## The task
Write out the whole listing exactly as it stands.

-- start of Dataset extract --

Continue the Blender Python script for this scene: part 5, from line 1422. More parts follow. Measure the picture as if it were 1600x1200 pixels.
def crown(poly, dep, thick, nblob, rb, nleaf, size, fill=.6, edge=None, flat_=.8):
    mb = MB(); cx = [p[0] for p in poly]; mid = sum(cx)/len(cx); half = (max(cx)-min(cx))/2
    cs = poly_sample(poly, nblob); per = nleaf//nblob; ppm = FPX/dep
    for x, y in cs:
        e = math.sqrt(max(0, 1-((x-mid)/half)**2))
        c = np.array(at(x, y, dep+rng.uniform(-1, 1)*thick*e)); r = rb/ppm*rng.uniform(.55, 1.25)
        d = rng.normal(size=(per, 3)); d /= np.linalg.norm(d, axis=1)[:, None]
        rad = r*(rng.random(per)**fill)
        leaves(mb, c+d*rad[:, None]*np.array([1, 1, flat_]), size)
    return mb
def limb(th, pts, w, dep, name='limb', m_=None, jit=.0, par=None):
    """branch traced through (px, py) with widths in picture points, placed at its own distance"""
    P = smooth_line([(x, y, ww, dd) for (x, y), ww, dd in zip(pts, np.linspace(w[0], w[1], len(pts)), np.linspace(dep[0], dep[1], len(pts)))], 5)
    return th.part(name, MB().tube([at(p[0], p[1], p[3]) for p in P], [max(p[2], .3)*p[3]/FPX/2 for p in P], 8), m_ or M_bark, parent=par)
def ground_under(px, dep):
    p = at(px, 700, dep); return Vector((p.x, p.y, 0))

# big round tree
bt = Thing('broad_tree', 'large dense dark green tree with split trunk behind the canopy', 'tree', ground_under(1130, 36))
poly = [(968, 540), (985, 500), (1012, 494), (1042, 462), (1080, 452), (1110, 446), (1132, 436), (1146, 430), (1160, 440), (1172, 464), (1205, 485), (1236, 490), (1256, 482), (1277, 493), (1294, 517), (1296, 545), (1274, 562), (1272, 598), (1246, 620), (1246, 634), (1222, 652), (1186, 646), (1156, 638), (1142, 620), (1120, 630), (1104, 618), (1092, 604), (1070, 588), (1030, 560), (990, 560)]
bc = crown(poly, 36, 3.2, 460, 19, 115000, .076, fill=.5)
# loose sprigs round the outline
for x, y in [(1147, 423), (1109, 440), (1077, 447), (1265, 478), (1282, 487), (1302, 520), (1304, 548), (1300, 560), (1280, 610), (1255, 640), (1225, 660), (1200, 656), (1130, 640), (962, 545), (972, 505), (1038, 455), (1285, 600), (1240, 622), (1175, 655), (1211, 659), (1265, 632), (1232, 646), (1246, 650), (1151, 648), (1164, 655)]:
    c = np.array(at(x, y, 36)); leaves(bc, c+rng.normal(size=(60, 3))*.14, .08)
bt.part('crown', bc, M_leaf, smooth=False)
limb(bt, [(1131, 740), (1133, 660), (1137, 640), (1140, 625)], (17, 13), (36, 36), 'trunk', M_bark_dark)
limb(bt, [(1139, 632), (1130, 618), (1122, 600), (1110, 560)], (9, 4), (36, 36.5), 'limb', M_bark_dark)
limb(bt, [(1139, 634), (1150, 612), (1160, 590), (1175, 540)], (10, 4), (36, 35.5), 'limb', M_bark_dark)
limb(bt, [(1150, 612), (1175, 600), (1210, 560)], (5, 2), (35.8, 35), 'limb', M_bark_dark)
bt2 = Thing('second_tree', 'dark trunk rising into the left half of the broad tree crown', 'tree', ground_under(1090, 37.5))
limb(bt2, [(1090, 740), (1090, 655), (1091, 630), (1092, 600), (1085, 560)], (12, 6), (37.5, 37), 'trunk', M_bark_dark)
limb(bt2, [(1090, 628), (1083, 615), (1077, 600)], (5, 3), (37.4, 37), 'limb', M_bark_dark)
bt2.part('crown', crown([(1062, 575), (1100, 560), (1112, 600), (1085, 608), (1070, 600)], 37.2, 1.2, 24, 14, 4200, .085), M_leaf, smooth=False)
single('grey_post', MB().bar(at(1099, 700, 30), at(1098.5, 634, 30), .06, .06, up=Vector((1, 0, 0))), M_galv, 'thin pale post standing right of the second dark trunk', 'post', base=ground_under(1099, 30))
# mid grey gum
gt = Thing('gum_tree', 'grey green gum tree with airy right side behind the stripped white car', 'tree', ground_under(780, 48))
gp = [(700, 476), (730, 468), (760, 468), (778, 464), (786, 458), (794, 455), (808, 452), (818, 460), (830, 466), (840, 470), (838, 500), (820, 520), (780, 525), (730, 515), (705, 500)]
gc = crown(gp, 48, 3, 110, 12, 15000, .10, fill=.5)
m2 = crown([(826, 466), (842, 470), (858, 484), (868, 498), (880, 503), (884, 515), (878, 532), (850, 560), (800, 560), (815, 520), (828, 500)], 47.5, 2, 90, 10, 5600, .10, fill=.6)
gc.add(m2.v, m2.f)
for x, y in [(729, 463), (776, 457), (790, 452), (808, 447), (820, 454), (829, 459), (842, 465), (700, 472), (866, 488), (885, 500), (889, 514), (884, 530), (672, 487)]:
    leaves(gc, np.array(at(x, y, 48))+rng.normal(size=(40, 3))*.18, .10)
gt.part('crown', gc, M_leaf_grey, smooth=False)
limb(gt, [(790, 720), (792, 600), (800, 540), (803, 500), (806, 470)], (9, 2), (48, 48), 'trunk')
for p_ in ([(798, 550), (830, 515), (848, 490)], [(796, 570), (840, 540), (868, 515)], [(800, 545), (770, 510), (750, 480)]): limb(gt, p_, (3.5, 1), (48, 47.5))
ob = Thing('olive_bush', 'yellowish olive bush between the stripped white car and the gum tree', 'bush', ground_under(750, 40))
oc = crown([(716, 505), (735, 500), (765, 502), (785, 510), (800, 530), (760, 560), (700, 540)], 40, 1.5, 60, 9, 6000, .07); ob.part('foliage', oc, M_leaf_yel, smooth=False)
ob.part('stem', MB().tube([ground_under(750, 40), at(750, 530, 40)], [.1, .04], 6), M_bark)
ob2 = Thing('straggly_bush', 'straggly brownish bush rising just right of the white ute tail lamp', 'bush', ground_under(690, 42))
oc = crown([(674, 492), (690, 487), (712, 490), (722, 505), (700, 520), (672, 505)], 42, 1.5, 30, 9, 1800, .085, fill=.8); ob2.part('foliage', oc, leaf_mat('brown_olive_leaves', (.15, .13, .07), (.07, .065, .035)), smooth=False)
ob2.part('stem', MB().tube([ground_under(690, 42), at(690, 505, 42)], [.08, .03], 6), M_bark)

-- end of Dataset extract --

## Response
Continue the Blender Python script for this scene: part 5, from line 1422. More parts follow. Measure the picture as if it were 1600x1200 pixels.
def crown(poly, dep, thick, nblob, rb, nleaf, size, fill=.6, edge=None, flat_=.8):
    mb = MB(); cx = [p[0] for p in poly]; mid = sum(cx)/len(cx); half = (max(cx)-min(cx))/2
    cs = poly_sample(poly, nblob); per = nleaf//nblob; ppm = FPX/dep
    for x, y in cs:
        e = math.sqrt(max(0, 1-((x-mid)/half)**2))
        c = np.array(at(x, y, dep+rng.uniform(-1, 1)*thick*e)); r = rb/ppm*rng.uniform(.55, 1.25)
        d = rng.normal(size=(per, 3)); d /= np.linalg.norm(d, axis=1)[:, None]
        rad = r*(rng.random(per)**fill)
        leaves(mb, c+d*rad[:, None]*np.array([1, 1, flat_]), size)
    return mb
def limb(th, pts, w, dep, name='limb', m_=None, jit=.0, par=None):
    """branch traced through (px, py) with widths in picture points, placed at its own distance"""
    P = smooth_line([(x, y, ww, dd) for (x, y), ww, dd in zip(pts, np.linspace(w[0], w[1], len(pts)), np.linspace(dep[0], dep[1], len(pts)))], 5)
    return th.part(name, MB().tube([at(p[0], p[1], p[3]) for p in P], [max(p[2], .3)*p[3]/FPX/2 for p in P], 8), m_ or M_bark, parent=par)
def ground_under(px, dep):
    p = at(px, 700, dep); return Vector((p.x, p.y, 0))

# big round tree
bt = Thing('broad_tree', 'large dense dark green tree with split trunk behind the canopy', 'tree', ground_under(1130, 36))
poly = [(968, 540), (985, 500), (1012, 494), (1042, 462), (1080, 452), (1110, 446), (1132, 436), (1146, 430), (1160, 440), (1172, 464), (1205, 485), (1236, 490), (1256, 482), (1277, 493), (1294, 517), (1296, 545), (1274, 562), (1272, 598), (1246, 620), (1246, 634), (1222, 652), (1186, 646), (1156, 638), (1142, 620), (1120, 630), (1104, 618), (1092, 604), (1070, 588), (1030, 560), (990, 560)]
bc = crown(poly, 36, 3.2, 460, 19, 115000, .076, fill=.5)
# loose sprigs round the outline
for x, y in [(1147, 423), (1109, 440), (1077, 447), (1265, 478), (1282, 487), (1302, 520), (1304, 548), (1300, 560), (1280, 610), (1255, 640), (1225, 660), (1200, 656), (1130, 640), (962, 545), (972, 505), (1038, 455), (1285, 600), (1240, 622), (1175, 655), (1211, 659), (1265, 632), (1232, 646), (1246, 650), (1151, 648), (1164, 655)]:
    c = np.array(at(x, y, 36)); leaves(bc, c+rng.normal(size=(60, 3))*.14, .08)
bt.part('crown', bc, M_leaf, smooth=False)
limb(bt, [(1131, 740), (1133, 660), (1137, 640), (1140, 625)], (17, 13), (36, 36), 'trunk', M_bark_dark)
limb(bt, [(1139, 632), (1130, 618), (1122, 600), (1110, 560)], (9, 4), (36, 36.5), 'limb', M_bark_dark)
limb(bt, [(1139, 634), (1150, 612), (1160, 590), (1175, 540)], (10, 4), (36, 35.5), 'limb', M_bark_dark)
limb(bt, [(1150, 612), (1175, 600), (1210, 560)], (5, 2), (35.8, 35), 'limb', M_bark_dark)
bt2 = Thing('second_tree', 'dark trunk rising into the left half of the broad tree crown', 'tree', ground_under(1090, 37.5))
limb(bt2, [(1090, 740), (1090, 655), (1091, 630), (1092, 600), (1085, 560)], (12, 6), (37.5, 37), 'trunk', M_bark_dark)
limb(bt2, [(1090, 628), (1083, 615), (1077, 600)], (5, 3), (37.4, 37), 'limb', M_bark_dark)
bt2.part('crown', crown([(1062, 575), (1100, 560), (1112, 600), (1085, 608), (1070, 600)], 37.2, 1.2, 24, 14, 4200, .085), M_leaf, smooth=False)
single('grey_post', MB().bar(at(1099, 700, 30), at(1098.5, 634, 30), .06, .06, up=Vector((1, 0, 0))), M_galv, 'thin pale post standing right of the second dark trunk', 'post', base=ground_under(1099, 30))
# mid grey gum
gt = Thing('gum_tree', 'grey green gum tree with airy right side behind the stripped white car', 'tree', ground_under(780, 48))
gp = [(700, 476), (730, 468), (760, 468), (778, 464), (786, 458), (794, 455), (808, 452), (818, 460), (830, 466), (840, 470), (838, 500), (820, 520), (780, 525), (730, 515), (705, 500)]
gc = crown(gp, 48, 3, 110, 12, 15000, .10, fill=.5)
m2 = crown([(826, 466), (842, 470), (858, 484), (868, 498), (880, 503), (884, 515), (878, 532), (850, 560), (800, 560), (815, 520), (828, 500)], 47.5, 2, 90, 10, 5600, .10, fill=.6)
gc.add(m2.v, m2.f)
for x, y in [(729, 463), (776, 457), (790, 452), (808, 447), (820, 454), (829, 459), (842, 465), (700, 472), (866, 488), (885, 500), (889, 514), (884, 530), (672, 487)]:
    leaves(gc, np.array(at(x, y, 48))+rng.normal(size=(40, 3))*.18, .10)
gt.part('crown', gc, M_leaf_grey, smooth=False)
limb(gt, [(790, 720), (792, 600), (800, 540), (803, 500), (806, 470)], (9, 2), (48, 48), 'trunk')
for p_ in ([(798, 550), (830, 515), (848, 490)], [(796, 570), (840, 540), (868, 515)], [(800, 545), (770, 510), (750, 480)]): limb(gt, p_, (3.5, 1), (48, 47.5))
ob = Thing('olive_bush', 'yellowish olive bush between the stripped white car and the gum tree', 'bush', ground_under(750, 40))
oc = crown([(716, 505), (735, 500), (765, 502), (785, 510), (800, 530), (760, 560), (700, 540)], 40, 1.5, 60, 9, 6000, .07); ob.part('foliage', oc, M_leaf_yel, smooth=False)
ob.part('stem', MB().tube([ground_under(750, 40), at(750, 530, 40)], [.1, .04], 6), M_bark)
ob2 = Thing('straggly_bush', 'straggly brownish bush rising just right of the white ute tail lamp', 'bush', ground_under(690, 42))
oc = crown([(674, 492), (690, 487), (712, 490), (722, 505), (700, 520), (672, 505)], 42, 1.5, 30, 9, 1800, .085, fill=.8); ob2.part('foliage', oc, leaf_mat('brown_olive_leaves', (.15, .13, .07), (.07, .065, .035)), smooth=False)
ob2.part('stem', MB().tube([ground_under(690, 42), at(690, 505, 42)], [.08, .03], 6), M_bark)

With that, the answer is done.